Work instructions => Please return the full listing below without altering anything.

BEGIN Information shown

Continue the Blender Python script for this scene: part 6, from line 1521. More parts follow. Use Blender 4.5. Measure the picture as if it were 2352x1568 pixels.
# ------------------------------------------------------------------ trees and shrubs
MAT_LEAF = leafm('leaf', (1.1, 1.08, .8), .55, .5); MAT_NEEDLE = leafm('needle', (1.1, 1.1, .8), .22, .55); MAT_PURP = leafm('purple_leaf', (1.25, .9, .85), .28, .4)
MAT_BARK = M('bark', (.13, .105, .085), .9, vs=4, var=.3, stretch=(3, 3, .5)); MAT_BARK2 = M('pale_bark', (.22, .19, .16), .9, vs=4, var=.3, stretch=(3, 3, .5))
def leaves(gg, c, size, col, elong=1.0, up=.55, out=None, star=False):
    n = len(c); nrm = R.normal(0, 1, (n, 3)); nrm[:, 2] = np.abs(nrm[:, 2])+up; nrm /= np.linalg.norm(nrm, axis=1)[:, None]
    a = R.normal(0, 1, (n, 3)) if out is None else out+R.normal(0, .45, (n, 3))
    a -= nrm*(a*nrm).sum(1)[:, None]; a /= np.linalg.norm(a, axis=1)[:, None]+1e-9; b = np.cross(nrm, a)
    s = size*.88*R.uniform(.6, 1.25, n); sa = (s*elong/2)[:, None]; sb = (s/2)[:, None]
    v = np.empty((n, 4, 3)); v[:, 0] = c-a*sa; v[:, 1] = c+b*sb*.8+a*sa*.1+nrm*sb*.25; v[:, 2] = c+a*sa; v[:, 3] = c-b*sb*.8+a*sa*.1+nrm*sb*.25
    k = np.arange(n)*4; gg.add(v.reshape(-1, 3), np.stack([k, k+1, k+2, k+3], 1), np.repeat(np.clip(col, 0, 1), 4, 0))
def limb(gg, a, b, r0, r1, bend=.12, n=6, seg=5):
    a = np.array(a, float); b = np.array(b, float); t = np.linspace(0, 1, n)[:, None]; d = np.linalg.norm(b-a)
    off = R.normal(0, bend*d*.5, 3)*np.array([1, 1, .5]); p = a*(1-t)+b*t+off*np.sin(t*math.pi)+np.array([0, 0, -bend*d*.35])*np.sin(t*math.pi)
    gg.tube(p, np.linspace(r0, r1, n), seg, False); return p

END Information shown

Reply =>
Continue the Blender Python script for this scene: part 6, from line 1521. More parts follow. Use Blender 4.5. Measure the picture as if it were 2352x1568 pixels.
# ------------------------------------------------------------------ trees and shrubs
MAT_LEAF = leafm('leaf', (1.1, 1.08, .8), .55, .5); MAT_NEEDLE = leafm('needle', (1.1, 1.1, .8), .22, .55); MAT_PURP = leafm('purple_leaf', (1.25, .9, .85), .28, .4)
MAT_BARK = M('bark', (.13, .105, .085), .9, vs=4, var=.3, stretch=(3, 3, .5)); MAT_BARK2 = M('pale_bark', (.22, .19, .16), .9, vs=4, var=.3, stretch=(3, 3, .5))
def leaves(gg, c, size, col, elong=1.0, up=.55, out=None, star=False):
    n = len(c); nrm = R.normal(0, 1, (n, 3)); nrm[:, 2] = np.abs(nrm[:, 2])+up; nrm /= np.linalg.norm(nrm, axis=1)[:, None]
    a = R.normal(0, 1, (n, 3)) if out is None else out+R.normal(0, .45, (n, 3))
    a -= nrm*(a*nrm).sum(1)[:, None]; a /= np.linalg.norm(a, axis=1)[:, None]+1e-9; b = np.cross(nrm, a)
    s = size*.88*R.uniform(.6, 1.25, n); sa = (s*elong/2)[:, None]; sb = (s/2)[:, None]
    v = np.empty((n, 4, 3)); v[:, 0] = c-a*sa; v[:, 1] = c+b*sb*.8+a*sa*.1+nrm*sb*.25; v[:, 2] = c+a*sa; v[:, 3] = c-b*sb*.8+a*sa*.1+nrm*sb*.25
    k = np.arange(n)*4; gg.add(v.reshape(-1, 3), np.stack([k, k+1, k+2, k+3], 1), np.repeat(np.clip(col, 0, 1), 4, 0))
def limb(gg, a, b, r0, r1, bend=.12, n=6, seg=5):
    a = np.array(a, float); b = np.array(b, float); t = np.linspace(0, 1, n)[:, None]; d = np.linalg.norm(b-a)
    off = R.normal(0, bend*d*.5, 3)*np.array([1, 1, .5]); p = a*(1-t)+b*t+off*np.sin(t*math.pi)+np.array([0, 0, -bend*d*.35])*np.sin(t*math.pi)
    gg.tube(p, np.linspace(r0, r1, n), seg, False); return p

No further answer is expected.